1. Rule. Rule made returnable forthwith by consent.

This petition takes exception to the order passed by the respondent No. 2 dated 19th August, 2000 invalidating the caste claim of the petitioner. The column for ‘reasons’ at No. 6 in the said order reads as under:

“No information and clinching documents have been produced in support of the caste claim.”

No other reason is indicated by the respondent No. 2 while invalidating the caste-claim of the petitioner. On the other hand, the petitioner had filed documents in support of the caste claim, efficacy of which has not been considered in the impugned order at all.

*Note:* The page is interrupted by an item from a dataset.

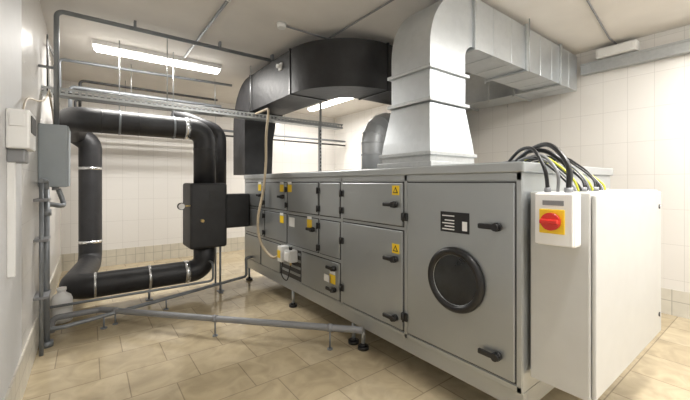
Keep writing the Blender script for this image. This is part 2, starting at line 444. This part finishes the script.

This approach cannot stand the test of judicial scrutiny.

2. It is, however, relevant to point out that this Court has observed that similar orders have been passed by the respondent No. 2 in other cases as well. The law as to the practice and procedure to be adopted by the Caste Scrutiny Committee is no more res-integra and well settled by catena of decisions of the Apex Court including Madhuri Patil (Kumari) v. Addl. Commissioner, Tribal Development, 1995(2) Bom.C.R. (S.C.)690. It is, therefore, high time that the respondent No. 2 should be well advised to adopt the said procedure as enunciated by the Apex Court at least in future cases.

3. The learned A.G.P. appearing for the contesting respondents 1, 2 and 4 has fairly conceded that the order under challenge cannot be sustained.

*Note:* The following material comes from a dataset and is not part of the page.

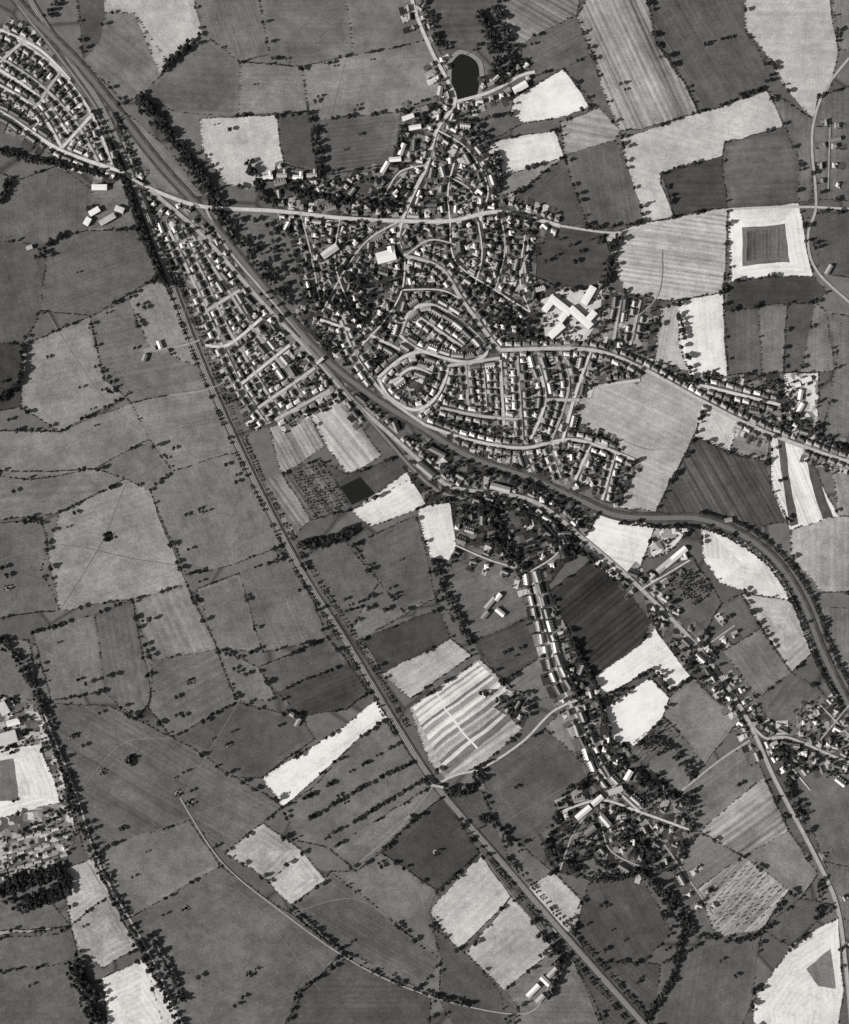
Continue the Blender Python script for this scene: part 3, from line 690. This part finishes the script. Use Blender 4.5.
for (x,y,a,L) in ((437,786,-12,26),(138,183,-30,26),(320,361,40,18)):
    V=[];Fc=[];mi=[]
    box(V,Fc,mi,-L/2,L/2,-3.6,3.6,5.2,6.0,0)
    for s in (-1,1): box(V,Fc,mi,-L/2,L/2,s*3.4-.25,s*3.4+.25,6.002,7.1,1)
    for s in (-1,1): box(V,Fc,mi,s*(L/2-3)-1,s*(L/2-3)+1,-3.5,3.5,0,5.198,1)
    o=mesh_obj('road_bridge',V,Fc,[M_road,M_wall],mi); X,Y=WX((x,y)); o.location=(X,Y,GZ); o.rotation_euler=(0,0,math.radians(a))
# ---------------------------------------------------------------- tree prototypes
pc=bpy.data.collections.new('tree_kinds')
def crown(name,R,H,nl,nq,q,trunk,seed,aspect=1.0):
    r=np.random.default_rng(seed)
    lobes=[]
    for i in range(nl):
        a=r.random()*6.283; rad=R*.62*math.sqrt(r.random()); z=trunk+(H-trunk)*(.3+.5*r.random())*(1-.25*rad/R)
        lobes.append((rad*math.cos(a),rad*math.sin(a),z,R*(.34+.22*r.random()),r.uniform(.6,1.35)))
    V=[];Fc=[];T=[];mi=[]
    for k in range(nq):
        lx,ly,lz,lr,lt=lobes[r.integers(nl)]
        d=r.normal(size=3); d/=np.linalg.norm(d)
        if d[2]<-.3: d[2]*=-1
        rr=lr*(.72+.38*r.random()); c=np.array([lx,ly,lz])+d*rr*np.array([1,1,aspect])
        n=d+r.normal(size=3)*.45; n/=np.linalg.norm(n); t=np.cross(n,[.3,.2,1]); t/=np.linalg.norm(t); bt=np.cross(n,t)
        s=q*(.6+.8*r.random()); o=len(V)
        for (a,b_) in ((-1,-.7),(.8,-1),(1,.8),(-.7,1)): V.append(tuple(c+t*a*s+bt*b_*s))
        Fc.append((o,o+1,o+2,o+3)); mi.append(0); T+= [.05*lt*r.uniform(.6,1.5)]*4
    def limb(a,b_,ra,rb):
        a=np.array(a);b_=np.array(b_); d=b_-a; d=d/np.linalg.norm(d); t=np.cross(d,[.9,.1,.3]); t/=np.linalg.norm(t); u=np.cross(d,t); o=len(V)
        for (c,rad) in ((a,ra),(b_,rb)):
            for j in range(5): V.append(tuple(c+(t*math.cos(j*1.2566)+u*math.sin(j*1.2566))*rad)); T.append(.04)
        for j in range(5): Fc.append((o+j,o+(j+1)%5,o+5+(j+1)%5,o+5+j)); mi.append(1)
    if trunk>0:
        limb((0,0,0),(0,0,trunk*1.4),R*.09,R*.05)
        for l in lobes[:5]: limb((0,0,trunk),(l[0],l[1],l[2]),R*.045,R*.02)
    me=bpy.data.meshes.new(name); me.from_pydata(V,[],Fc); me.materials.append(M_fol); me.materials.append(M_bark)
    me.polygons.foreach_set('material_index',mi); me.update(); fattr(me,'tone',T)
    o=bpy.data.objects.new(name,me); pc.objects.link(o); return me
TR=[]
for k in range(5): TR.append(crown('a_broadleaf_%d'%k,5.8,13,9,300,.85,2.8,k+1))
for k in range(2): TR.append(crown('b_elm_%d'%k,4.8,18,10,320,.82,3.5,k+20,1.5))
for k in range(3): crown('c_bush_%d'%k,2.4,3.2,5,70,.6,0,k+40)
NT=7
gn=bpy.data.node_groups.new('scatter_plants','GeometryNodeTree')
gn.interface.new_socket('Geometry',in_out='INPUT',socket_type='NodeSocketGeometry'); gn.interface.new_socket('Geometry',in_out='OUTPUT',socket_type='NodeSocketGeometry')
gi_=gn.nodes.new('NodeGroupInput'); go=gn.nodes.new('NodeGroupOutput'); iop=gn.nodes.new('GeometryNodeInstanceOnPoints')
ci=gn.nodes.new('GeometryNodeCollectionInfo'); ci.inputs['Collection'].default_value=pc; ci.inputs['Separate Children'].default_value=True; ci.inputs['Reset Children'].default_value=True
def na(t,n):
    a=gn.nodes.new('GeometryNodeInputNamedAttribute'); a.data_type=t; a.inputs[0].default_value=n; return [s for s in a.outputs if s.enabled][0]
iop.inputs['Pick Instance'].default_value=True
e2r=gn.nodes.new('FunctionNodeEulerToRotation')
gn.links.new(gi_.outputs[0],iop.inputs['Points']); gn.links.new(ci.outputs[0],iop.inputs['Instance'])
gn.links.new(na('INT','pick'),iop.inputs['Instance Index']); gn.links.new(na('FLOAT_VECTOR','rot'),e2r.inputs[0]); gn.links.new(e2r.outputs[0],iop.inputs['Rotation'])
gn.links.new(na('FLOAT_VECTOR','scl'),iop.inputs['Scale']); gn.links.new(iop.outputs[0],go.inputs[0])
ninst=0
def mass(name,items):
    global ninst
    if not items: return
    n=len(items); ninst+=n
    o=mesh_obj(name,[(a[0],a[1],GZ-.4) for a in items],[],[]); me=o.data
    pk=me.attributes.new('pick','INT','POINT'); pk.data.foreach_set('value',np.array([random.randrange(NT) if a[3]=='t' else NT+random.randrange(3) for a in items],dtype=np.int32))
    vattr(me,'rot',[(0,0,random.random()*6.28) for _ in items])
    vattr(me,'scl',[(a[2]*random.uniform(.85,1.2),a[2]*random.uniform(.85,1.2),a[2]*random.uniform(.85,1.15)) for a in items])
    md=o.modifiers.new('scatter','NODES'); md.node_group=gn
mass('pond_trees',pondtrees)
for hi,((a,c),h) in enumerate(sorted(edges.items())):
    pts=[warp(p) for p in subdiv([ext(a),ext(c)],5,False)]
    items=[]; dens=random.choice([.5,.9,1.3,1.8]); bd=random.uniform(.35,1.0); bs=random.uniform(.75,1.1)
    for i in range(len(pts)-1):
        p,q=pts[i],pts[i+1]; d=math.dist(p,q); k=max(1,int(d/1.2))
        for j in range(k):
            x=p[0]+(q[0]-p[0])*j/k; y=p[1]+(q[1]-p[1])*j/k
            if isocc(x,y,0): continue
            nz=noise.noise(Vector((x/5,y/5,5)))
            X,Y=WX((x+random.gauss(0,.18),y+random.gauss(0,.18)))
            if random.random()<bd*(.45+.6*h): items.append((X,Y,bs*random.uniform(.35,.7),'b'))
            if random.random()<h*dens*(.03+max(0,nz-.08)*1.0): items.append((X,Y,random.uniform(.4,1.05),'t'))
    mass('hedgerow',items)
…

4. In the circumstances, this writ petition succeeds and the impugned order passed by the respondent No. 2 is set aside. Instead, the matter is remanded to the respondent No. 2 for de-novo inquiry. Needless to mention that the respondent No. 2 shall offer a fair opportunity to the petitioner before taking final decision in the matter. The respondent No. 2 shall complete the procedure within three months from the date of receipt of this order.

At this stage the learned Counsel for the petitioner points out that his main grievance is that although the petitioner had submitted documents before the respondent No. 2, which would conclusively decide the caste claim of the petitioner; however, the respondent No. 2 refused to acknowledge the receipt of the said documents. The learned A.G.P. assured that this aspect of the matter would be examined by the respondent No. 2 and necessary remedial steps would be taken. The learned A.G.P. also assures that in future cases proper record would be maintained by the Committee so that no such a grievance is repeated before the Court. The learned Counsel for the petitioner prays that since the petitioner has already been admitted in the Engineering course and is pursuing his studies, it would be necessary to protect the interest of the petitioner. The learned A.G.P. rightly submits that since the impugned order is set aside, there is no order passed by the Competent Authority invalidating the caste claim and, therefore, the petitioner would continue his studies in the reserved category until the final decision is taken by the respondent No. 2. However, if the respondent No. 2 once again invalidates the caste claim of the petitioner, the said order shall not be given effect for a period of two weeks from the date of its service on the petitioner, so as to enable the petitioner to take out appropriate proceeding available in law.

Rule made absolute in the above terms. No order as to costs.